You seem to hjave forgotten history and how all the "hongs" got their start in China and H.K. (or how H.K. came about in the first place). The Chinese have long memories and the past of these companies such as Jardine Matheson and Swire will never be forgotten by the Chinese leadership (of any political stripe, I wager). That's why K.S. Li's takeover of Hutchison Whampoa was greeted so well by the PRC.

Well, I guess Victor Li is now interested in aviation so could take over - having tried to buy Air Canada - but then again, he is Canadian, so guess they aren't HK interests. Plus his father was born in Shantou, which isn't HK either...
What matters is that he is Chinese and his family is known and friendly with the PRC (so much so that some in the Canadian "intelligence" service are worried about his father's empire in shipping and ports worldwide). Correct me if I am wrong but there's no evidence V. Li ever gave up his H.K. residency/BNOC or whatever it was he had. I doubt if the Swires have ever had any interest in living in H.K. from cradle to grave.
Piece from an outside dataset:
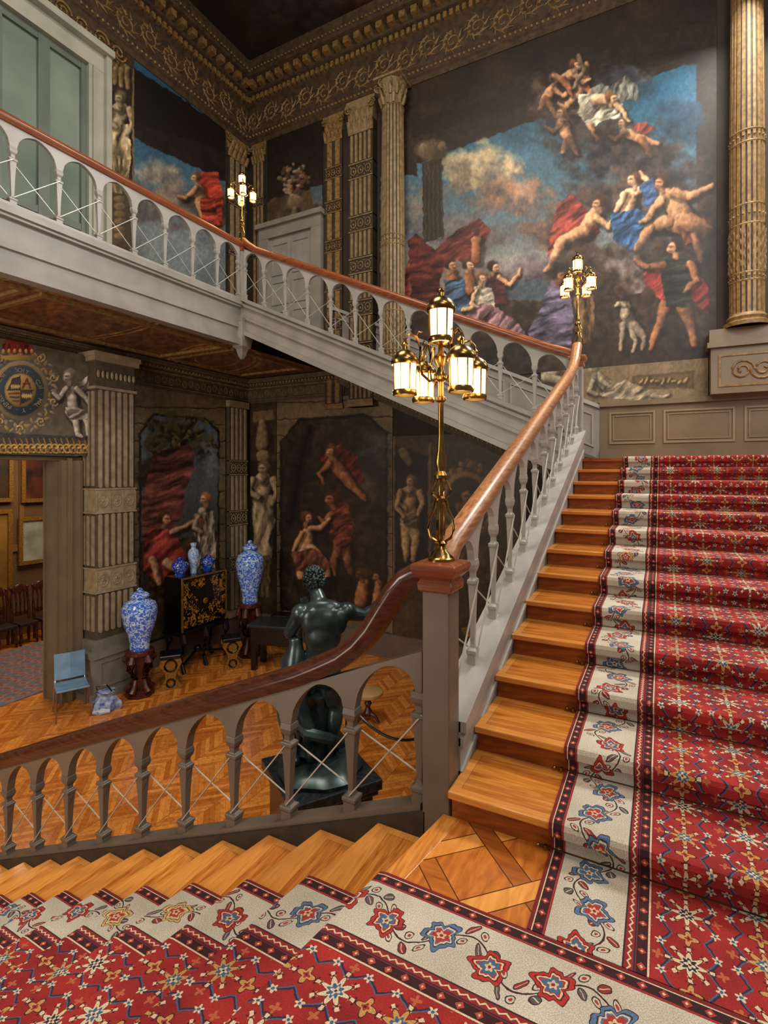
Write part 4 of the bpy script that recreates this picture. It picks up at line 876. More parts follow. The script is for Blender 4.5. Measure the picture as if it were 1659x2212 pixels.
for k in range(16):
    zt_=-R0*(k+1); xa=0; xb=-RU0-.03
    if k<15:
        mb=MB(); mb.prism([(xa,0),(xa+SH*(YE-SY),YE-SY),(xb+SH*(YE-SY),YE-SY),(xb,0)],lambda p,q,t:(p,q,t),-.036,0); mb.build('tread',m_tread2,fl0,loc=(-k*RU0,0,zt_),bevel=.008)
    mb=MB(); pts=[(0,0),(SH*(YE-SY),YE-SY),(.02+SH*(YE-SY),YE-SY),(.02,0)]
    mb.prism(pts,lambda p,q,t:(p,q,t),0,R0-.036); mb.build('riser',m_riser,fl0,loc=(-k*RU0,0,zt_))
mb=MB(); mb.prism([(SX-.03,SY),(SX-.03+SH*(YE-SY),YE),(XR,YE),(XR,SY)],lambda p,q,t:(p,q,t),-.2,-.001)
struct(mb.build('floor',m_riser))
mb=MB(); mb.prism([(-.02,-.03),(.46,-.03),(.46,-.50),(-.10,-.50)],lambda p,q,t:(p,q,t),0,.002); struct(mb.build('floor',m_parq,loc=(SX+.06,SY+.03,0)))
mb=MB(); mb.prism([(-.032,0),(.055,0),(.055-SH*.47,-.47),(-.032-SH*.47,-.47)],lambda p,q,t:(p,q,t),-.03,.004); struct(mb.build('trim_13',M('landing_nosing',(218,146,66),.3,c2=(180,104,38),sc=5,stretch=(12,1.5,1)),loc=(SX,SY,0),bevel=.003))
# ---------- carpets
def carpet(name,path,a0,a1,mapf,label,flip=False):
    na=8; P=[(Vector((p[0],p[1]))) for p in path]; u=[0]
    for i in range(1,len(P)): u.append(u[-1]+(P[i]-P[i-1]).length)
    vs=[];uv=[];fs=[]
    for i,p in enumerate(P):
        for j in range(na+1):
            a=a0+(a1-a0)*j/na; vs.append(mapf(p.x,a,p.y)); uv.append((u[i],abs(a-a0)))
    for i in range(len(P)-1):
        for j in range(na):
            k=i*(na+1)+j; f=(k,k+1,k+na+2,k+na+1); fs.append(f[::-1] if flip else f)
    me=D.meshes.new(name); me.from_pydata(vs,[],fs); ul=me.uv_layers.new(name='UVMap')
    for l in me.loops: ul.data[l.index].uv=uv[l.vertex_index]
    me.materials.append(m_carpet); o=D.objects.new(name,me); COL.objects.link(o)
    md=o.modifiers.new('s','SOLIDIFY'); md.thickness=.007; md.offset=-1
    return tag(o,label,'carpet')
T=.012
path=[(1.835,T),(SY-T,T)]
for k in range(N):
    y=SY+k*RU; z=(k+1)*RI; b=z-RI; ny=y-.038-T
    path+=[(y-T+.004,b+T+.001),(y-T+.004,z-.056),(ny+.012,z-.046),(ny+.001,z-.038),(ny-.002,z-.006),(ny+.004,z+T*.75),(ny+.014,z+T)]
    if k<N-1: path+=[(y+RU-T-.004,z+T)]
path+=[(YB-.9,LZ+T)]
carpet('stair_carpet',path,-.415,-.415+2.42,lambda p,a,z:(a,p,z),'red floral stair carpet climbing the right-hand flight',True)
path=[(2.4,T+.001),(SX-.03+.02,T+.001)]
for k in range(16):
    z=-k*R0; x=SX-k*RU0
    path+=[(x-.03-T*.5,z+T*.7),(x-.03-T*1.2,z-.015),(x-.03-T*.7,z-.036),(x-T+.003,z-.05),(x-T+.003,z-R0+T+.006),(x-T-.008,z-R0+T)]
    if k<15: path+=[(x-RU0-.015,z-R0+T)]
carpet('stair_carpet',path,1.83,1.83-2.42,lambda p,a,z:(p+SH*(a-SY),a,z),'ivory-bordered floral carpet across landing and down the lower flight',False)
rd=emp('stair_rod',(0,0,0)); MB().tube([(-.46,0,0),(2.03,0,0)],.0045,8).build('rod',m_rod,rd,smooth=True)
mb=MB(); mb.ball((-.465,0,0),.009); mb.box(-.44,-.428,-.008,.008,-.01,.008); mb.build('finial',m_brass,rd,smooth=True)
ords=['lowest','second','third','fourth','fifth','sixth','seventh','eighth','ninth','tenth','eleventh','twelfth','thirteenth']
for k in range(N):
    r=rd if k==0 else cp(rd,None); r.location=(0,SY+k*RU-T-.006,k*RI+T+.006); tag(r,'brass stair rod at foot of the %s riser of right-hand flight'%ords[k],'stair rod','brass stair rods')
cz=lambda y:.33+.385*(y-2.3)
mb=MB(); mb.prism([(2.43,FZ),(7.0,FZ),(7.0,cz(7.0)),(2.43,cz(2.43))],lambda p,q,t:(t,p,q),-1.0,SX); struct(mb.build('wall_stair',m_grey))
mb=MB()
for o_,d0,d1 in ((.03,-.05,0.002),(.015,-.12,-.08)): mb.prism([(2.43,cz(2.43)+d0),(6.95,cz(6.95)+d0),(6.95,cz(6.95)+d1),(2.43,cz(2.43)+d1)],lambda p,q,t:(t,p,q),-1.02,SX+o_)
mb.prism([(2.43,cz(2.43)-.27),(6.95,cz(6.95)-.27),(6.95,cz(6.95)-.24),(2.43,cz(2.43)-.24)],lambda p,q,t:(t,p,q),-1.02,SX+.012)
struct(mb.build('trim_14',m_white))
b0=lambda X:.0-.415*(-1.03-X)*1.0
mb=MB(); mb.prism([(-1.0,FZ),(-6.5,FZ),(-6.5,max(b0(-6.5),FZ+.05)-.03),(-1.0,b0(-1.0)-.03)],lambda p,q,t:(p,t,q),SY,2.42); struct(mb.build('wall_stair_lower',m_stoned))
# ---------- balustrades
railp=[(-.055,-.035),(-.07,-.01),(-.066,.02),(-.045,.045),(0,.055),(.045,.045),(.066,.02),(.07,-.01),(.055,-.035),(.045,-.06),(-.045,-.06)]
def balustrade(label,A,ang,L,m,n,H,mat,rail,rmat,thick=.03,bh=.06,wmat=m_wire,sl_=1.,wr=.0045,rs=1.):
    r=emp('balustrade',A,ang,label,'balustrade'); w=L/n
    MB().prism([(0,-bh),(L,-bh+m*L),(L,m*L),(0,0)],lambda p,q,t:(p,t,q),-.05,.05).build('bottom_rail',mat,r)
    a=w/2-.034*sl_; hs=H*.72; mb=MB(); ns=20; top=H; vs=[];fs=[]; S_=[];Z_=[]
    for i in range(n):
        c=(i+.5)*w
        S_+= [i*w,c-a-.0001]; Z_+=[hs-.03,hs-.03]
        for k in range(ns+1):
            t=-1+2*k/ns; zz=hs+min(a*1.3,H-hs-.022)*(math.sqrt(max(0,1-t*t))*.9+.1*(1-abs(t))); S_.append(c+a*t*.999); Z_.append(zz)
        S_+= [c+a+.0001]; Z_+=[hs-.03]
    S_.append(L);Z_.append(hs-.03)
    for s_,z_ in zip(S_,Z_): vs+=[(s_,-thick,z_+m*s_),(s_,thick,z_+m*s_),(s_,thick,top+m*s_),(s_,-thick,top+m*s_)]
    for i in range(len(S_)-1):
        b=i*4
        for j in range(4): fs.append((b+j,b+(j+1)%4,b+4+(j+1)%4,b+4+j))
    mb.add(vs,fs).build('arcade',mat,r)
    pts=rail or [(-.02,0,H+.06),(L+.02,0,H+.06+m*L)]
    MB().sweep(pts,[(x*rs,y if y<0 else y*rs) for x,y in railp]).build('handrail',rmat,r,smooth=True)
    k_=sl_; t_=thick/.03
    lv=[(-.02-abs(m)*.03,.038*k_,.034*t_),(.045,.038*k_,.034*t_),(.05,.044*k_,.04*t_),(.07,.044*k_,.04*t_),(.08,.022*k_,.022*t_),(.10,.016*k_,.018*t_),(hs*.5,.024*k_,.022*t_),(hs*.76,.036*k_,.028*t_),(hs*.78,.044*k_,.034*t_),(hs*.81,.044*k_,.034*t_),(hs*.83,.022*k_,.022*t_),(hs*.88,.022*k_,.022*t_),(hs*.92,.036*k_,.034*t_),(hs-.02,.043*k_,.038*t_),(hs+.01,.038*k_,.034*t_)]
    bal=MB().loft(lv).build('baluster',mat,r,loc=(.02,0,m*.02),bevel=.005)
    for i in range(1,n+1):
        x=min(i*w,L-.02); cp(bal,r,(x,0,m*x))
    for i in range(n):
        x0=i*w; x1=x0+w; mbw=MB()
        mbw.tube([(x0,-.03,.08+m*x0),(x1,-.03,hs*.8+m*x1)],wr,5); mbw.tube([(x0,.03,hs*.8+m*x0),(x1,.03,.08+m*x1)],wr,5); mbw.build('wire_brace',wmat,r)
    return r
L0=5.4; H0=.73; m0=-.415
base=Vector((-1.03,2.36,.0)); hp=[]
for s_ in (L0,4,3,2,1.2,.75): hp.append((s_,0,H0+.06+m0*s_))
for s_,z_ in ((.6,.555),(.48,.62),(.38,.70),(.30,.79),(.23,.90),(.165,1.0),(.10,1.07),(.04,1.10),(-.02,1.11)): hp.append((s_,0,z_))
balustrade('grey arcaded balustrade toned taupe for shade, with dark mahogany rail descending left in foreground',base,PI,L0,m0,13,H0,m_taupe_shade,hp[::-1],m_raild,.03,bh=.1,sl_=.95)
m1=.385; A1=Vector((-.94,2.43,cz(2.43))); L1=4.45
hp=[(-.05,0,.80)]+[(s,0,.85+m1*s) for s in (.05,1,2,3,3.8)]+[(4.1,0,.87+m1*4.1),(4.3,0,.93+m1*4.3),(4.42,0,1.03+m1*4.42),(4.5,0,1.10+m1*4.45)]
balustrade('pale grey arcaded balustrade with worn wooden rail climbing beside the right-hand flight',A1,PI/2,L1,m1,11,.79,m_white,hp,m_railx,.02,sl_=.9,wr=.0048,rs=.86)
A2=Vector((-1.02,7.0,zb(-1.02))); L2=5.5
hp=[(-.05,0,.93)]+[(s,0,.93+sl2*s) for s in (.3,2,4,5.2)]+[(5.38,0,.97+sl2*5.38),(5.5,0,1.02+sl2*5.5)]
balustrade('pale grey arcaded balustrade of the upper flight along back wall',A2,PI,L2,sl2,12,.87,m_white,hp,m_rail,.022,sl_=.9)
balustrade('long gallery balustrade with mahogany rail along upper left',Vector((GX,6.93,BZ+.06)),-PI/2,8.84,0,17,.9,m_white,None,m_rail,.025,sl_=1.05,wr=.006)
def newel(loc,hw,z0,z1,label,mat,capm=m_raild):
    r=emp('newel_post',(loc[0],loc[1],z0),0,label,'newel post'); h=z1-z0
    MB().box(-hw,hw,-hw,hw,0,h).build('post',mat,r,bevel=.006)
    mb=MB(); mb.loft([(h-.06,hw*1.05,hw*1.05),(h-.05,hw*1.25,hw*1.25),(h-.02,hw*1.3,hw*1.3),(h+.0,hw*1.15,hw*1.15),(h+.03,hw*1.55,hw*1.55),(h+.055,hw*1.7,hw*1.7),(h+.075,hw*1.62,hw*1.62),(h+.085,hw*1.1,hw*1.1)])
    mb.build('cap',capm,r,bevel=.004); return r
newel((-.943,2.358),.068,-.3,1.09,'square grey newel post toned taupe for shade, with mahogany cap at centre foreground',m_taupe_shade,woodm('newel_cap_mahogany',(144,80,50),(106,52,32),(1,10,14),.22,4))
newel((-.94,6.97),.062,1.0,2.98,'pale grey newel post at top of right-hand flight',m_white,capm=m_railx)
r=newel((GX,7.0),.06,3.95,5.55,'grey newel post at corner of gallery and upper flight',m_grey,capm=m_rail)
mb=MB(); mb.loft([(-.35,.02,.02),(-.28,.05,.05),(-.18,.07,.07),(-.14,.11,.11),(.0,.13,.13),(.28,.13,.13),(.34,.15,.15),(.36,.07,.07)]); mb.build('pendant',m_grey,r)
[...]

Last time I checked, Swire (UK) stakeholding in Cathay was effectively 13%. This is a lower foreign shareholding than exists in MU or CZ, which allow up to 35% foreign shareholding.
You could argue that SQ shareholding in VS is 49% but that appears to give SQ zippo influence at VS.

Swire still indirectly and directly controls the companies that own CX. It's not a matter ownership but a matter of control, and Swire just happens to control CX. Until Swire relinquishes control, and surrenders management to locals (H.K. or mainland), it'll still be seen as foreign company and will thus be hobbled.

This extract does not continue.